Holyrood not all that different to Westminster Shock

Amidst the referendum madness, the sort of story that gets overlooked. The Herald has reported data on the composition of the Scottish Parliament in terms of their schooling – with the headline focussing on the percentage educated at private schools. This is the sort of data that takes longer to compile than some of the more easily accessible data on things like sex or ethnicity.

It reveals:

MSPs are now five times more likely than the average Scot to be privately educated….

Fully 20 per cent of politicians elected to Holyrood last month went to independent schools, up from 17 per cent last in the last parliament.

That compares with an average of around four per cent for the general population in Scotland and challenges the long-standing view that MSPs should be “representative” of those they represent.

What’s particularly nice about this particular research is that it also looks at the types of state schools MSPs went to, and they’re not all exactly Scumbag College (“Sixteen MSPs in total went to comprehensives currently ranked, by The Herald, as among the best performing state schools in the country”).

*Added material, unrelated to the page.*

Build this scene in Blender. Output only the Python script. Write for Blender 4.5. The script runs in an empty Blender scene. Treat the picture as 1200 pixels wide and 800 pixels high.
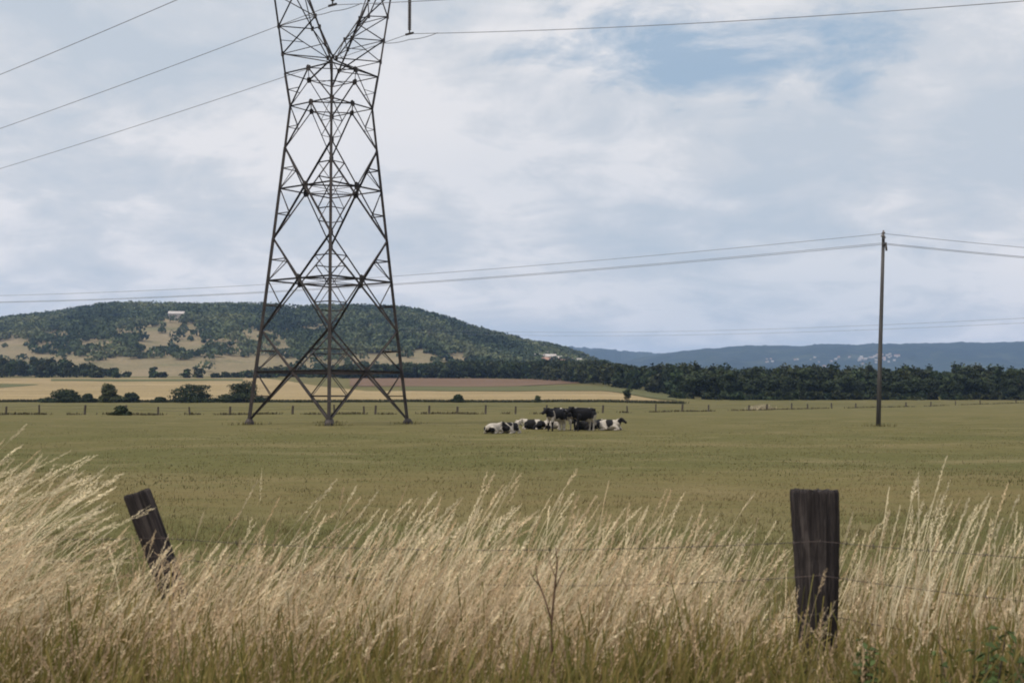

The piece notes that despite rising, the percentage of MSPs educated at private schools remains lower than the percentage of MPs at Westminster who had been so educated. But it also notes that much of the rise is due to the very different party make up in the 2016 Scottish Parliament compared to the one elected in 2011 – and, in particular, the rise in the number of Conservative MSPs, who tend to be more likely to have been educated at private schools.

But, of course, the party make up at Westminster is also different from that in Holyrood, which makes comparison between institutions problematic.

So what would the educational background of MSPs be, if the Scottish Parliament had the same party make up as the House of Commons? Let’s focus just on the four parties who are present in both parliaments with above single member representation: that is, Labour, the SNP, Lib Dems and the Conservatives.

In the Commons, of the MPs from these four parties 33% were educated at private schools. In the Scottish Parliament, of the MSPS from these four parties 20% were educated at private schools. But, if the Scottish Parliament had the same party composition as the Commons – that is, a narrow Conservative majority, a largeish Labour opposition, a decent chunk of SNP MPs, a handful of Lib Dems – then the equivalent figure would be 32%, basically identical to the figure for Westminster.

Conversely, if Westminster had the same party make up as the Scottish Parliament – with SNP MPs making up almost half of the Commons, the Tories a distant second place, Labour third, and so on – then the equivalent figure for Westminster would be 20%, exactly the same as the current Scottish Parliament.

Now, obviously, the Scottish Parliament doesn’t have the same party make up as the Commons (I did notice that), and there is no likelihood of an SNP majority at Westminster (I also noticed that), but this is all a useful reminder that in compositional terms the heavy lifting is often done by the parties. In other words, what is different at Holyrood is the party make up, rather than because Holyrood is intrinsically different to Westminster.